Distinguiamo allora dietro nomi che lì per lì avevamo distrattamente registrato il richiamo a qualcosa che bene o male ha fatto parte della nostra infanzia, e la consapevolezza è immediata: “Pan” non è semplicemente una rilettura adulta del romanzo di Berrie.
È un lavoro colto, ricchissimo di spunti letterari e culturali. I piani narrativi si intrecciano così come s’intrecciano Incanto, Sogno e Carne, l’esperienza del passaggio in qualche modo fluido tra gli Aspetti è resa comprensibile al lettore dalla facilità con cui vengono attraversati i confini narrativi.
La storia prende, inutile girarci intorno. Coinvolge, ti spinge continuamente ad andare oltre la pagina su cui ti trovi. E fa riflettere.

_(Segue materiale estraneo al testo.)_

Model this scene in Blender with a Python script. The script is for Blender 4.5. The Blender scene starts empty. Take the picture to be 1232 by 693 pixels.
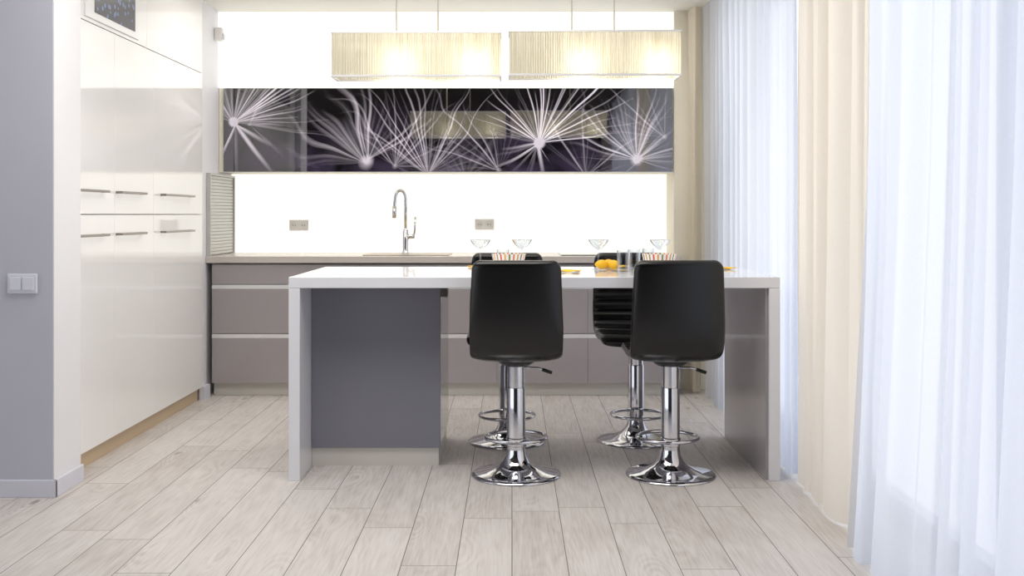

La guerra non è più, semplicemente, fra Bene e Male, è un affare complicato. Non è più questione di pensieri felici e polvere di fata e non voler crescere – in una parola, scopriamo, anche Pan è pericoloso. E la nostra società teme per sua natura il caos, il disordine, tanto è vero che anche nella Carne, dove è stato relegato dalla penna di Berrie, Uncino è potente e ammirato, perché promette ordine e sicurezza. Il ritorno alla Carne di Pan scatena le forze che, prima imprigionate, da qualche tempo stanno radunandosi a Roma – lo scontro diventa inevitabile.
Pur avendolo per titolo, non è Pan il protagonista del romanzo: come del resto sembra fare nelle battaglie, il dio rimane al margine; rappresenta il casus belli, sì, ma se si sporca poco le mani nella lotta allo stesso modo non agisce più di tanto sulla trama. “Pan” parla infatti essenzialmente dei ragazzi Cavaterra, della storia incredibile e insieme molto normale della loro famiglia, senza idealizzazioni, senza inutili compianti, senza apologie. Personalmente, trovo che sia questa la grande forza del libro. Il fatto di non prendere posizione, di lasciare spazio al lettore di scegliere da solo da che parte schierarsi.
Peccato il finale, che lascia scoperto qualche punto che forse sarebbe stato opportuno affrontare meglio e per questo sembra un po’ troppo affrettato e semplicistico, ma nel complesso, come si dice: gran bel libro.